“松村優太”の名が全国に広まるきっかけになったのは、やはり先の第98回全国高校サッカー選手権だろう。“シズガク”こと静岡学園(静岡)の攻撃のキーマンとして24年ぶりの大会制覇に貢献。背番号はもちろん10番だ。

 準決勝の矢板中央(栃木)戦では、試合終了間際に自らのドリブル突破から得たPKを冷静に決め、決勝進出の立役者となった。たとえ相手2人に挟み込まれてもスピードに乗ったドリブルで、その間をグイグイいく姿に歓声が上がった。

 意外に、華奢なんだな。それが個人的な第一印象だった。次に、目力があるなと感じた。困難にぶち当たったとしても、そこを乗り越えていこうとする意志の強さが目に表れているような気がした。自分の考えを明確にいうし、聡明だ。

 お笑いの街・大阪出身だからかもしれない。無茶ぶりされてもすぐに一発芸で返せる引き出しをいくつか持っているのだとか。

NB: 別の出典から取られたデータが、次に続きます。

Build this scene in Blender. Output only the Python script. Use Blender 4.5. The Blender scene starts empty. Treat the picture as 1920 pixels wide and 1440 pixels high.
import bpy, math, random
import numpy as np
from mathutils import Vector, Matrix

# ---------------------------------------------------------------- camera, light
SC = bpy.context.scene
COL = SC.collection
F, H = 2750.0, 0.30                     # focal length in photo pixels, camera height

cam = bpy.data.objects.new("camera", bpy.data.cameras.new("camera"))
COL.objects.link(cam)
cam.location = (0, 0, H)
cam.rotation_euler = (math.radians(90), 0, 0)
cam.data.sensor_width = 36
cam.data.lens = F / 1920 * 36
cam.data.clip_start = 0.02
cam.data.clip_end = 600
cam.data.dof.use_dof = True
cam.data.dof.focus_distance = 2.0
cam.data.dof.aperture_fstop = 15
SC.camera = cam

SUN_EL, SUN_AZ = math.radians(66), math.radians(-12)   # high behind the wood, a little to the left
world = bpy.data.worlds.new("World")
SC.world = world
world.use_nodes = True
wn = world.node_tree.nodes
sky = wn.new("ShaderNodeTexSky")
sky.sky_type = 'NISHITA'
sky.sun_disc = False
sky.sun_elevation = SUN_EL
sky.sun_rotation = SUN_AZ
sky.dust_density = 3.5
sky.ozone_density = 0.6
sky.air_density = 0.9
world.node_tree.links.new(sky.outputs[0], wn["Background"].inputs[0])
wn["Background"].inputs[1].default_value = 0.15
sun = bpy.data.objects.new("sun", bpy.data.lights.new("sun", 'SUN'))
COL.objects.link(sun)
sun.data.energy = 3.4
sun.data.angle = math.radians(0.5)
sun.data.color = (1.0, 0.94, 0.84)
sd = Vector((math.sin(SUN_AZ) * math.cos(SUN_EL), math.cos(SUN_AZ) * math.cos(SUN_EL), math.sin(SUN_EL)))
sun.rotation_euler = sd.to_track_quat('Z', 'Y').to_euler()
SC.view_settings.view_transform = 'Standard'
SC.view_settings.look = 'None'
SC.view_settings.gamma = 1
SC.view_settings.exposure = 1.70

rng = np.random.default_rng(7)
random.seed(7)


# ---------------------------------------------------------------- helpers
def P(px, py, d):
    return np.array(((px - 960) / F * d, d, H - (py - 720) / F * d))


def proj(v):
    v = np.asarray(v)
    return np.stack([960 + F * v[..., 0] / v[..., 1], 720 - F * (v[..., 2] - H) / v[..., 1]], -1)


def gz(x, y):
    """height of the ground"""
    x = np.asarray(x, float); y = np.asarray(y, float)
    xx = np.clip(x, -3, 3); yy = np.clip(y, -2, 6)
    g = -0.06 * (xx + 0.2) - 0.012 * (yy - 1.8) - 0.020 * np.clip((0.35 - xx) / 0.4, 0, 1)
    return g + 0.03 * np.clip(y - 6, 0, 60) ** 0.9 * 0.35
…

 プレースタイルそのままに負けん気が強く、向上心にあふれ、笑いの感性も持ち合わせる松村は、4月13日に19歳になった。“まだ”ではなく、“もう”というはずだ。

 高速ドリブラーの異名を引っ提げてプロの世界に飛び込んできた高卒ルーキーが、これからどんなストーリーを、どんなスピード感で、描いていくのか、心底楽しみでならない。